Le gonflage de bulles réserve encore des surprises, comme le racontent Marc Grosjean et Elise Lorenceau, du laboratoire interdisciplinaire de physique à Grenoble, dans un article de Physical Review Fluids du 22 mai. Ainsi, en fonction des conditions de soufflage de l’air dans une paille pour obtenir des bulles, certaines tailles seront impossibles à atteindre. Des grosses, voire des très grosses se formeront mais pas des petites. La faute à un phénomène d’instabilité analogue à celui ressenti en soufflant dans un ballon de baudruche : on a beau s’échiner, la membrane élastique résiste et ne grandit plus, jusqu’à ce que, soudain, un seuil soit franchi et que le ballon enfle.
« Les calculs sont en fait plus simples dans le cas d’une bulle dont la membrane n’a pas les propriétés élastiques de celle d’un ballon. Mais le phénomène était peu documenté jusqu’à présent », souligne Elise Lorenceau.

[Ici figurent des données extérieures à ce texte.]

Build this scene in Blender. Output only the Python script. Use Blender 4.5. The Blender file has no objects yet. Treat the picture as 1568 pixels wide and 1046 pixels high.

Son étudiant Marc Grosjean, à l’époque en master, aujourd’hui en thèse, a donc construit une expérience utilisant une paille raccordée d’un côté à une seringue au volume variable pour pousser l’air et de l’autre à un film de « savon » liquide.
Au début, lorsque l’air arrive, la membrane liquide plate déposée à une extrémité du conduit gonfle régulièrement et la pression du gaz augmente. Il arrive un moment où la membrane forme une demi-sphère de rayon identique à celui de la paille. Cette forme correspond au maximum de pression que peut soutenir l’interface. Cependant, comme de l’air continue d’arriver, la taille de la bulle augmente et dépasse cette forme critique hémisphérique. Ceci a pour effet de dilater le gaz qui se détend dans la bulle augmentant encore plus son volume… « C’est comme une cocotte-minute, il faut libérer du gaz et cela passe par une augmentation soudaine du volume de la bulle pour rééquilibrer les pressions », résume Elise Lorenceau.
Une expérience très simple
En cinq millisecondes, la taille peut passer d’un millimètre, le rayon de la paille, à presque cinq, ont observé les chercheurs. Mais ce « saut » n’est pas toujours présent. Cela dépend, essentiellement, de la taille de la seringue et donc du volume de la réserve d’air en amont de la bulle. S’il est trop petit, le gonflement est régulier et toutes les tailles de bulles seront permises. Mais s’il est trop grand, l’instabilité apparaît et seules des grosses bulles se forment.
« Maintenant, si on nous demande comment faire des bulles d’une certaine taille, on saura répondre, note Elise Lorenceau. Auparavant, beaucoup d’expériences cachaient leur manque de contrôle de cet aspect. » Or, l’enjeu n’est pas anodin. Des systèmes, dits microfluidiques, faits de minuscules canaux dans lesquels circulent des fluides, ont besoin de créer des petites gouttes ou des bulles pour emprisonner des réactifs chimiques, les transporter, les faire réagir… à des fins d’analyse ou de production. La présence d’instabilité dans ces mini-réservoirs est donc gênante.